Experimental investigation on heat transfer of HEMJ type divertor with narrow gap between nozzle and impingement surface

In order to explore the possibility of improvement of the He-cooled modular divertor with multiple jet cooling (HEMJ) concept including optimization of design parameter, an experimental study on heat transfer performance of the HEMJ divertor was performed by means of helium loop at Georgia Tech, in which the pressure, flow rate and temperature of helium pressure is up to 10 MPa, 8 g/s and 300 °C, respectively, under heat flux of 6 MW/m2 loaded by means of induction heater.

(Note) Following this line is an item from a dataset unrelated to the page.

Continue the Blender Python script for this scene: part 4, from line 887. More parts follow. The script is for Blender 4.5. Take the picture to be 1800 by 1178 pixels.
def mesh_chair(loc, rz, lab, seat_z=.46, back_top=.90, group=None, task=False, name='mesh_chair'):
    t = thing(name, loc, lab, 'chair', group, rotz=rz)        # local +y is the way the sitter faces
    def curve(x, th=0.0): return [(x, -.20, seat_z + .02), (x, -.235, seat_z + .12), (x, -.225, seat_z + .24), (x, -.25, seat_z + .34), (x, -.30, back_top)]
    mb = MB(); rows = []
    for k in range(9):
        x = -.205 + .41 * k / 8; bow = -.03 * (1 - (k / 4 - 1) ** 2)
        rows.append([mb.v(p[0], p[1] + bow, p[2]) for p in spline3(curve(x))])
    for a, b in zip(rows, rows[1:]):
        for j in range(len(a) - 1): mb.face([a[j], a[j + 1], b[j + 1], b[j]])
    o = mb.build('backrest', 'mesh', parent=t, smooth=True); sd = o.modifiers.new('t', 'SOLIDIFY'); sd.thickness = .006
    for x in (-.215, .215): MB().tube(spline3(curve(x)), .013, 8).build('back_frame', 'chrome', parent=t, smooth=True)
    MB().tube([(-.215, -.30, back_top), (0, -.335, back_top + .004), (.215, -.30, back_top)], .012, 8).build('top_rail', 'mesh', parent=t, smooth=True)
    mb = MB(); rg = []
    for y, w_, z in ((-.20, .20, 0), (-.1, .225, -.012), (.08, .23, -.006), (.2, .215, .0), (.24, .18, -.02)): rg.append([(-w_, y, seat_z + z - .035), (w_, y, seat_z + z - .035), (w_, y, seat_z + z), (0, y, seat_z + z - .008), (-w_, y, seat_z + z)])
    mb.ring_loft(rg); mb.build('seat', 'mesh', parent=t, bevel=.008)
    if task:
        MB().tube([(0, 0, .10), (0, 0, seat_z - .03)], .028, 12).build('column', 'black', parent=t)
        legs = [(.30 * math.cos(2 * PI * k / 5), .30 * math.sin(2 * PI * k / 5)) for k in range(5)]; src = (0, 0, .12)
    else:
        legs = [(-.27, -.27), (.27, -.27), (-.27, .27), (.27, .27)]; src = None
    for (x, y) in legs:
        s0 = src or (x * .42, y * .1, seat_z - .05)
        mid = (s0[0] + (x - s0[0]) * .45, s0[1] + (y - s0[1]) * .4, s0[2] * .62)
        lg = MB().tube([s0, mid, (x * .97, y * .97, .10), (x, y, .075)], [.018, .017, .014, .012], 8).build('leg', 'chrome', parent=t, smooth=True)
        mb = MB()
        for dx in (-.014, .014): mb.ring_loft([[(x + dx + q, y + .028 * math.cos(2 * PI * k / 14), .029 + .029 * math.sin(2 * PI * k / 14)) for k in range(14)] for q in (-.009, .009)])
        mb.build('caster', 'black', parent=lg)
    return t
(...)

Although the non-dimensional distance between jet nozzle and impingement surface H normalized by typical nozzle diameter D, H/D is 0.9 in the reference design of HEMJ, heat transfer experiments were carried out under the condition of H/D = 0.5 and 0.25 to enhance the heat transfer performance. In the case of H/D = 0.25, the averaged Nusselt number was increased by about 20% from the value for H/D = 0.5 in the case that the jet temperature less than 100 °C. By contraries, the averaged Nusselt number was decreased with increase in jet temperature which is larger than 200 °C in the H/D = 0.25 case. It is expected that the degradation of heat transfer performance with increasing the jet temperature is caused by the re-laminarization occurred near heat transfer surface.